**Information supplied**
* * * * * * * * *

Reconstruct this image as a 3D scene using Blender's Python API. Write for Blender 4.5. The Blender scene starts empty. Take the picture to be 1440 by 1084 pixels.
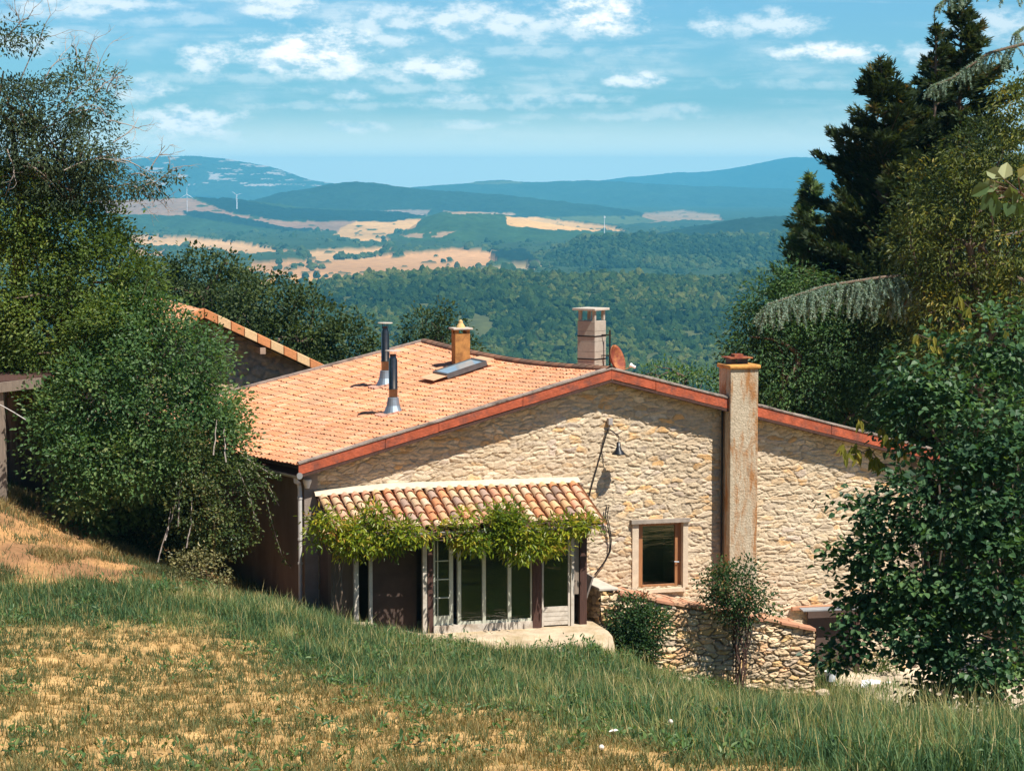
SUN_E = 5.0
SKY_E = 0.060
SKY_TINT = (.47, .92, 1.27)
CLOUD_LO = (6.2, 8.6, 10.0)
CLOUD_HI = (13.2, 13.3, 13.0)
HAZE_C = (.16, .67, 1.0)
HAZE_D = 7.0e-5
EXPO = 0.66
FD = 2.5
MILK = (12.5, 13.6, 12.2)
import bpy, math, random
import numpy as np
from mathutils import Vector, Matrix, noise as mnoise

random.seed(11)
rng = np.random.default_rng(11)
scene = bpy.context.scene
COL = scene.collection

# ------------------------------------------------------------------ camera model
FPX = 3600.0
TH = math.atan2(292.0, FPX)
ST, CT = math.sin(TH), math.cos(TH)


def ray(px, py):
    u = (px - 720.0) / FPX
    v = (542.0 - py) / FPX
    return np.array([u, CT + v * ST, -ST + v * CT])


def P(px, py, Y):
    d = ray(px, py)
    return d * (Y / d[1])


def PZ(px, py, z):
    d = ray(px, py)
    return d * (z / d[2])


def proj(p):
    p = np.asarray(p, float)
    f = p[..., 1] * CT - p[..., 2] * ST
    v = p[..., 1] * ST + p[..., 2] * CT
    f = np.maximum(f, 1e-3)
    return 720 + FPX * p[..., 0] / f, 542 - FPX * v / f


# gable frame: s along the gable, n out of the wall towards the camera
GA = math.radians(17.0)
gv = np.array([math.cos(GA), math.sin(GA), 0.0])
nv = np.array([math.sin(GA), -math.cos(GA), 0.0])
G0 = P(428, 700, 58.0)
G0[2] = 0.0


def G(px, py, n=0.0):
    d = ray(px, py)
    o = G0 + nv * n
    t = (o @ nv) / (d @ nv)
    return d * t


def S_(px, n=0.0):
    return float((G(px, 600, n) - G0) @ gv)


def Z_(px, py, n=0.0):
    return float(G(px, py, n)[2])


def W(s, n, z):
    p = G0 + gv * s + nv * n
    return np.array([p[0], p[1], z])


# ------------------------------------------------------------------ mesh helpers
def npmesh(name, verts, quads=None, tris=None, mat=None, attrs=None, smooth=False, uv=None):
    verts = np.ascontiguousarray(verts, np.float32)
    parts = []
    nq = 0 if quads is None else len(quads)
    nt = 0 if tris is None else len(tris)
    me = bpy.data.meshes.new(name)
    me.vertices.add(len(verts))
    me.vertices.foreach_set('co', verts.ravel())
    idx = []
    if nq:
        idx.append(np.asarray(quads, np.int32).ravel())
    if nt:
        idx.append(np.asarray(tris, np.int32).ravel())
    idx = np.concatenate(idx)
    me.loops.add(len(idx))
    me.loops.foreach_set('vertex_index', idx)
    me.polygons.add(nq + nt)
    starts = np.concatenate([np.arange(nq) * 4, nq * 4 + np.arange(nt) * 3]).astype(np.int32)
    me.polygons.foreach_set('loop_start', starts)
    me.polygons.foreach_set('use_smooth', np.full(nq + nt, bool(smooth)))
    if attrs:
        for k, a in attrs.items():
            a = np.asarray(a, np.float32)
            if a.ndim == 1:
                at = me.attributes.new(k, 'FLOAT', 'POINT')
                at.data.foreach_set('value', a)
            else:
                if a.shape[1] == 3:
                    a = np.concatenate([a, np.ones((len(a), 1), np.float32)], 1)
                at = me.attributes.new(k, 'FLOAT_COLOR', 'POINT')
                at.data.foreach_set('color', np.ascontiguousarray(a, np.float32).ravel())
    me.update(calc_edges=True)
    if mat:
        me.materials.append(mat)
    return me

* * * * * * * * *

**Your instructions**
Gather up every line in the data above that contains the word "starts", copying each one.

**Expected output**
Reconstruct this image as a 3D scene using Blender's Python API. Write for Blender 4.5. The Blender scene starts empty. Take the picture to be 1440 by 1084 pixels.
    starts = np.concatenate([np.arange(nq) * 4, nq * 4 + np.arange(nt) * 3]).astype(np.int32)
    me.polygons.foreach_set('loop_start', starts)